Video games come, and video games go. Sometimes they stick around for decades, such as the "Madden" NFL series. Sometimes they are reborn, like countless Mario games. Sometimes they just die, as happened with "Twisted: The Game Show."
"Twisted" should have never gone away. That feeling returned upon last week's release of the virtual game show "Buzz! Quiz TV" for the PlayStation 3. "Buzz!" is a fine game. It is no "Twisted."
"'Twisted' was actually way ahead of its time," said Trip Hawkins, the legendary video-game mastermind.
Hawkins knows. Not only did he conceive "Twisted," but he also founded its publisher, Electronic Arts, one of the world's largest game makers and the developer of "Madden."
You could play the original unaltered "Twisted" today, and it would not feel one bit out of touch 15 years after its debut.
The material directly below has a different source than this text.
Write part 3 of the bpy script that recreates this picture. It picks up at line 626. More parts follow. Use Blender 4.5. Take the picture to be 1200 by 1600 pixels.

When "Twisted" came out in 1993, it was available only for the short-lived 3DO system, a $700 disc-based console backed by Hawkins that never caught on. So, there are probably 27 other people besides me and him who even remember the full-motion-video game. Fortunately, one of them has uploaded a seven-minute compilation clip to YouTube (www.startribune.com/a/?4590) for the uninitiated.
"I wanted to create a TV game-show type of experience that would use simple challenges and trivia and be a group game-play experience," Hawkins explained last week by cell phone while driving in the San Francisco Bay Area, where he runs a new game company called Digital Chocolate.
The idea was to make a game that the entire family could play yet still be entertained and challenged. It's a concept that today we call casual gaming, and it's what has made the Wii wildly popular.